DATA LINES:
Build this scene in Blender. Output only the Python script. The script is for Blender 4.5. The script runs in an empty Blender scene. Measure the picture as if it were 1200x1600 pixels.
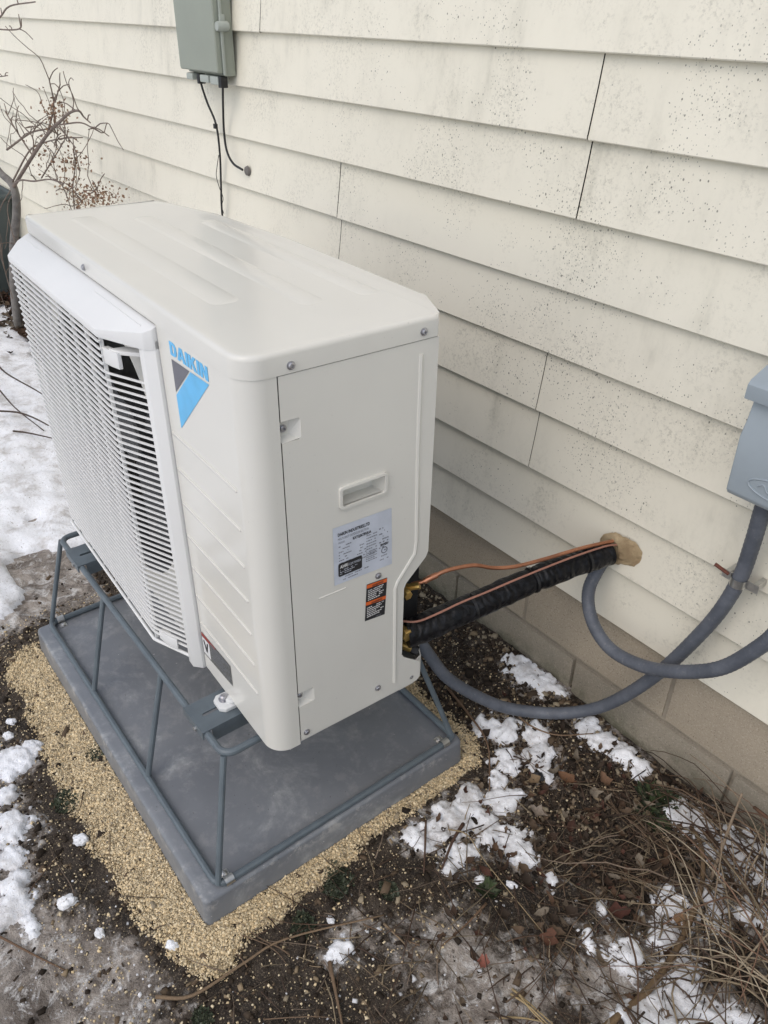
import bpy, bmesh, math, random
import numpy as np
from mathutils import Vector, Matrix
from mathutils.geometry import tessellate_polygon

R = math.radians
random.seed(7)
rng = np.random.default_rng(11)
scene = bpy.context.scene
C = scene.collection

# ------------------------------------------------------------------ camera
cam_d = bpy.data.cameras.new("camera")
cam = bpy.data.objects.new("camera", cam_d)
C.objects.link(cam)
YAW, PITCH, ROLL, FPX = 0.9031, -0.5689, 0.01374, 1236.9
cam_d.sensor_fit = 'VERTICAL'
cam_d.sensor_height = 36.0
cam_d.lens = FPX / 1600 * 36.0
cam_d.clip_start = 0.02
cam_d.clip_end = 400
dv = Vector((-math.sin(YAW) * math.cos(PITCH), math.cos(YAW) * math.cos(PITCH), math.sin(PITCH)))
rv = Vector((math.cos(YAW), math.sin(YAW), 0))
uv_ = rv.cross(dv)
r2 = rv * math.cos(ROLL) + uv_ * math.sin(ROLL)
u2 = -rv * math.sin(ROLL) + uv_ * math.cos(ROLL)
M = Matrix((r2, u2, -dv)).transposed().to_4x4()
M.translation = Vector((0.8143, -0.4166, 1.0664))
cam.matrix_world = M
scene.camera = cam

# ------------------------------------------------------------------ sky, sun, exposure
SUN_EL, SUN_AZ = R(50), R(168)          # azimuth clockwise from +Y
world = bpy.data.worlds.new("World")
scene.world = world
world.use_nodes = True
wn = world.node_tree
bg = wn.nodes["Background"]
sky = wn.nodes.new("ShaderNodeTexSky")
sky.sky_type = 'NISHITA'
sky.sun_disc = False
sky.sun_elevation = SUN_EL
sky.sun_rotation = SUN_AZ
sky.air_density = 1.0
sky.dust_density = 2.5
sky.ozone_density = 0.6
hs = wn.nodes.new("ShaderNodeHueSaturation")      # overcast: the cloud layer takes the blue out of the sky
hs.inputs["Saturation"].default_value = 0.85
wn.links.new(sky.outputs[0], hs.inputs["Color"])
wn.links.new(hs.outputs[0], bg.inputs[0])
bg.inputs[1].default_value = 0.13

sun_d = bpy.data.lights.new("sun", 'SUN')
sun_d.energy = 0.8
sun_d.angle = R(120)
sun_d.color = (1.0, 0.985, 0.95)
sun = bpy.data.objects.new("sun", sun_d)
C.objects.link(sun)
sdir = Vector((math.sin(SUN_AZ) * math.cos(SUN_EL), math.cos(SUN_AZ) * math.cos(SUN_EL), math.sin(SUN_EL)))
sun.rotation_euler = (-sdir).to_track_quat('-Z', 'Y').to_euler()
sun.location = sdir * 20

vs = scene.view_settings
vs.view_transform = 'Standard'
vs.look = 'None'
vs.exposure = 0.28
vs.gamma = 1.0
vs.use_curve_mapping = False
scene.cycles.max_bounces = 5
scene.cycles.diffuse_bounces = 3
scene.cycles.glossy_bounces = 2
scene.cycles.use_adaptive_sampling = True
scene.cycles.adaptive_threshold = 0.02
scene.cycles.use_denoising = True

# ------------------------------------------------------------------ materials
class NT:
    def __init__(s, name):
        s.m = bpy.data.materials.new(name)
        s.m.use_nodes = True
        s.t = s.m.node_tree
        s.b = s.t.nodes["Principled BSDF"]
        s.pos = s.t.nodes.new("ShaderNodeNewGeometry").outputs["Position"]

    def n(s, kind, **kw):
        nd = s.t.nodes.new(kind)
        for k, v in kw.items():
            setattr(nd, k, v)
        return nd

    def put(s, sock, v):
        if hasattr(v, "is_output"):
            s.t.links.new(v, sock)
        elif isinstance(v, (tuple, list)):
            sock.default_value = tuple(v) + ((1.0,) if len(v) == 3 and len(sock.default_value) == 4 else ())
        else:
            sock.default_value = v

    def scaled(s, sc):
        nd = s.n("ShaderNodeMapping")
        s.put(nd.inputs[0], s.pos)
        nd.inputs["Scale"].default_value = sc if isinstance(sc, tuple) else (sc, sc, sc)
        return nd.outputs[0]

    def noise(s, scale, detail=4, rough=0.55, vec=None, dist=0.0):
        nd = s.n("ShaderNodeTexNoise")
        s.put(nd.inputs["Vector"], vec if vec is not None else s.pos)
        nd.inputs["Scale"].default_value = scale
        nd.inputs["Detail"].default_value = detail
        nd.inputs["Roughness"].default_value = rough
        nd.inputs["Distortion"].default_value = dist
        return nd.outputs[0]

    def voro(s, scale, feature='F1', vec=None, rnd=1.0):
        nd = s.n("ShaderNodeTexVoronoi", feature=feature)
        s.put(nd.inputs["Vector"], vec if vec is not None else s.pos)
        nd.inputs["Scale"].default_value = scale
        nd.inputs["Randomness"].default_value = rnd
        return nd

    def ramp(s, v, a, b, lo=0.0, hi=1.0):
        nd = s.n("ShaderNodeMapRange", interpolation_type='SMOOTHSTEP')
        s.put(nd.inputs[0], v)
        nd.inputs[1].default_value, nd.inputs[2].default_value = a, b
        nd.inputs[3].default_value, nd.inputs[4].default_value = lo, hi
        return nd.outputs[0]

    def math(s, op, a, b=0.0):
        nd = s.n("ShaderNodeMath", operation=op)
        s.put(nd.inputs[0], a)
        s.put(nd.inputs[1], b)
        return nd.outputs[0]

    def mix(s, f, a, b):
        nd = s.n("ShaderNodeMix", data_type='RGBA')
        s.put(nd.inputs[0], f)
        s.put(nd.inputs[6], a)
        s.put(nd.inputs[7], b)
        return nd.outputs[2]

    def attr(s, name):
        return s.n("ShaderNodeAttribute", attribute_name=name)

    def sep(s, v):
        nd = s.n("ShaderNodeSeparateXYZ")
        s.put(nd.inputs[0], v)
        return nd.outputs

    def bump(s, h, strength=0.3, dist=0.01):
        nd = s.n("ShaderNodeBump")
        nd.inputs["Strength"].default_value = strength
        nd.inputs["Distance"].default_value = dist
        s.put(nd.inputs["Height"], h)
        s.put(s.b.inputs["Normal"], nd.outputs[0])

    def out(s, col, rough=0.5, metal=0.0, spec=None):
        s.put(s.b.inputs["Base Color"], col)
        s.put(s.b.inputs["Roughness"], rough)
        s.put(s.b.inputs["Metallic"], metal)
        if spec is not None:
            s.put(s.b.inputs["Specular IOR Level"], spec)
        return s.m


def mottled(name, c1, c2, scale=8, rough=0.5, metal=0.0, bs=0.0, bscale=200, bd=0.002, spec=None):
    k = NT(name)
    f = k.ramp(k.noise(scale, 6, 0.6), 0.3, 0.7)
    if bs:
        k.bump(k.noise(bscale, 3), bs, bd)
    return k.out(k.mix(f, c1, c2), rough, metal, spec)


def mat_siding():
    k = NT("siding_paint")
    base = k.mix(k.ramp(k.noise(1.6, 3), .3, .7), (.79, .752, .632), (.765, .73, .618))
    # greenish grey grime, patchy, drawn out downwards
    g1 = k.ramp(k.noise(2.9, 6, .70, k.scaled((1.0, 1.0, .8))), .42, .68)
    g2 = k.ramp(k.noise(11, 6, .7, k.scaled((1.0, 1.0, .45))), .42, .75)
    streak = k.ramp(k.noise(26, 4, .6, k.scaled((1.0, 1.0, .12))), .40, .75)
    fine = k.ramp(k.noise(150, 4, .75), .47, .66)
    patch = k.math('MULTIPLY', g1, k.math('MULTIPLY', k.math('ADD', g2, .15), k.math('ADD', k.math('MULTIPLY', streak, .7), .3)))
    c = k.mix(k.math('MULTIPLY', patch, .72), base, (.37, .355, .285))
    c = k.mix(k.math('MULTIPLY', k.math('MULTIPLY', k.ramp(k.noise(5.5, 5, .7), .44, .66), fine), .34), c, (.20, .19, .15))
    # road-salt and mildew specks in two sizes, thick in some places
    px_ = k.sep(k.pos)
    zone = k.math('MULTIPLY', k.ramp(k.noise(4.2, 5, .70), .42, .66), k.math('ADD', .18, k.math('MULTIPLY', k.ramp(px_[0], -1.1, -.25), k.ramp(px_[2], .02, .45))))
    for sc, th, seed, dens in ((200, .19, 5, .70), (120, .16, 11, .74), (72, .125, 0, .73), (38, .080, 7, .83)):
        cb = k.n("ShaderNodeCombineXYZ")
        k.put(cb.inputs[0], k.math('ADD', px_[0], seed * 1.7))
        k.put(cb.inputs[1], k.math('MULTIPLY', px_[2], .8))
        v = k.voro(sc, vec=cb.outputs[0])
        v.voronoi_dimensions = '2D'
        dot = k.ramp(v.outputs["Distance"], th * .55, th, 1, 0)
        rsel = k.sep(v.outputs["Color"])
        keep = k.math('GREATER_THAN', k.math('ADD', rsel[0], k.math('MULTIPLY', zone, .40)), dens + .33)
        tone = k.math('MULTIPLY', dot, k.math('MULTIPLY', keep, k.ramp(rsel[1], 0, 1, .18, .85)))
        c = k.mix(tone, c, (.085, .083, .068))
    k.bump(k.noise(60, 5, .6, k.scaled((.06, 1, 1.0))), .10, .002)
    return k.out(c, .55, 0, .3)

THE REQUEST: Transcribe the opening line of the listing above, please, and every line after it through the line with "bg.inputs[1].default_value = 0.13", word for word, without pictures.

SOLVED EXERCISE:
Build this scene in Blender. Output only the Python script. The script is for Blender 4.5. The script runs in an empty Blender scene. Measure the picture as if it were 1200x1600 pixels.
import bpy, bmesh, math, random
import numpy as np
from mathutils import Vector, Matrix
from mathutils.geometry import tessellate_polygon

R = math.radians
random.seed(7)
rng = np.random.default_rng(11)
scene = bpy.context.scene
C = scene.collection

# ------------------------------------------------------------------ camera
cam_d = bpy.data.cameras.new("camera")
cam = bpy.data.objects.new("camera", cam_d)
C.objects.link(cam)
YAW, PITCH, ROLL, FPX = 0.9031, -0.5689, 0.01374, 1236.9
cam_d.sensor_fit = 'VERTICAL'
cam_d.sensor_height = 36.0
cam_d.lens = FPX / 1600 * 36.0
cam_d.clip_start = 0.02
cam_d.clip_end = 400
dv = Vector((-math.sin(YAW) * math.cos(PITCH), math.cos(YAW) * math.cos(PITCH), math.sin(PITCH)))
rv = Vector((math.cos(YAW), math.sin(YAW), 0))
uv_ = rv.cross(dv)
r2 = rv * math.cos(ROLL) + uv_ * math.sin(ROLL)
u2 = -rv * math.sin(ROLL) + uv_ * math.cos(ROLL)
M = Matrix((r2, u2, -dv)).transposed().to_4x4()
M.translation = Vector((0.8143, -0.4166, 1.0664))
cam.matrix_world = M
scene.camera = cam

# ------------------------------------------------------------------ sky, sun, exposure
SUN_EL, SUN_AZ = R(50), R(168)          # azimuth clockwise from +Y
world = bpy.data.worlds.new("World")
scene.world = world
world.use_nodes = True
wn = world.node_tree
bg = wn.nodes["Background"]
sky = wn.nodes.new("ShaderNodeTexSky")
sky.sky_type = 'NISHITA'
sky.sun_disc = False
sky.sun_elevation = SUN_EL
sky.sun_rotation = SUN_AZ
sky.air_density = 1.0
sky.dust_density = 2.5
sky.ozone_density = 0.6
hs = wn.nodes.new("ShaderNodeHueSaturation")      # overcast: the cloud layer takes the blue out of the sky
hs.inputs["Saturation"].default_value = 0.85
wn.links.new(sky.outputs[0], hs.inputs["Color"])
wn.links.new(hs.outputs[0], bg.inputs[0])
bg.inputs[1].default_value = 0.13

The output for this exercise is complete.